Dollar-wise, about two thirds of all secondary deal volume that Triago represented in 2009 year were for lightly-called assets—some of which were still about 90 percent uncalled, Cuvilly said. Discounts on such funds reach up to 30 percent on the high end, he added. “There will be a lot of savvy LPs out there that will look to purchasing secondaries in funds that they know, and they may choose to do that rather than commit to the newest fund out there,” Cuvilly said.

Supply Side

Industry pros believe there should be more than enough supply to meet the growing demand. “Given that trillions of dollars have been committed to PE over the last six to seven years, even if one assumes a very modest churn into the secondary market, this demand clearly outstrips the estimated $30 billion of capital sitting in secondary funds which is to be deployed over the next two to three years,” said Luca Salvato, a principal at Coller Capital.

This build-up in supply is more than a year in the making. The stock market collapse in September 2008 ignited a major sell-off of private equity interests due to the denominator effect. As public market valuations fell, the percentage of illiquid assets in portfolios hit disproportionate highs. LPs like Harvard University and Columbia University grew desperate to rebalance their portfolios and began dumping private equity holdings on the secondary market.

The attempted mass sell-off led to prices hitting distressed levels, with many funds trading at discounts well north of 50 percent and rumors of others being given away by LPs desperate to avoid capital calls. By March 30, 2009, the median bid for buyout funds worldwide was just 39.89 percent of net asset value, according to Laurence Allen, managing member of NYPPEX Private Markets, an intermediary for secondary private equity transactions. With bids that low, sellers had a difficult time getting comfortable enough to let go of their assets.

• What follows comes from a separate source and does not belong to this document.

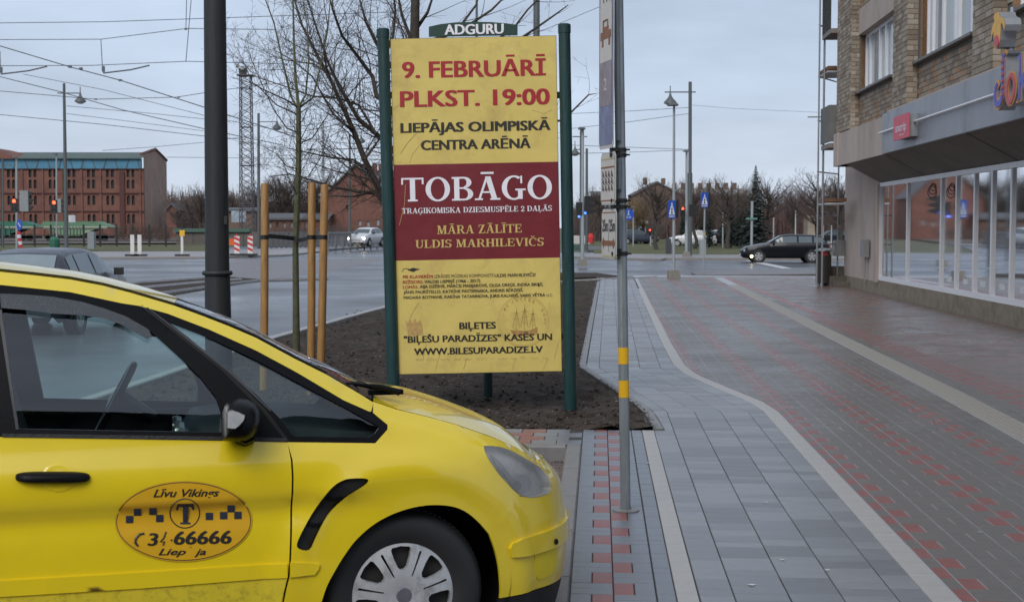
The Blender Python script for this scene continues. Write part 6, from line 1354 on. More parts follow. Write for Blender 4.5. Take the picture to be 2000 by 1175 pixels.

Now, however, prices are on the rebound, and transaction value has followed suit. As of Dec. 1, the median bid for secondary interests in buyout funds worldwide was approximately 51.38 percent of net asset value, according to Allen. Between this year and next, Allen said he expects a total of $120 billion of private equity assets to be offered for sale on the secondary market. As of early December, more than half (57 percent) of NYPPEX’s secondary offerings consisted of buyout funds. Those funds had a mean vintage year of 2004, with an average of 72 percent of their capital already called by their general partners.